Metropolitan Opera
There was something I should have mentioned about last Saturday's performance of Simon Boccanegra that I omitted. Most importantly, the role of Gabriele Adorno was sung by tenor Marcello Giordani, a singer who is having a tremendous career, not just at the Met but worldwide, and seems to be getting better and better. Why does that have anything to do with us? Because, gentle readers, Giordani made his US debut with our very own Portland Opera in 1988, playing the role of Nadir in Bizet's Pêcheurs de Perles. Didn't he do well? He obviously just needed something only Portland could give him.

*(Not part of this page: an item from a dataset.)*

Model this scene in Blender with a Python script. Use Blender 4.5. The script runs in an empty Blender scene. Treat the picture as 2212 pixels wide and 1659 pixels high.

News has issued from the Met that Peter Gelb has hired his predecesor, Joseph Volpe, (seen above with Beverley 'Bubbles' Sills), to undertake, on behalf of the Met Opera management, the negotiations with unions and other employees over fresh contracts. For a number of reasons this was not a ho-hum announcement. I could explain to you why that is the case, but Zach Woolfe has written a splendid article about it in The New York Observer, and I encourage you to read it. This is important stuff and Woolfe gives us some tremendous insights into the machinations at our premier opera house. I suspect Volpe is the perfect man for this job. He began life at the Met as a carpenter and worked his way up to being the boss of the whole shebang. Now, there's a guy who knows how to get along with people.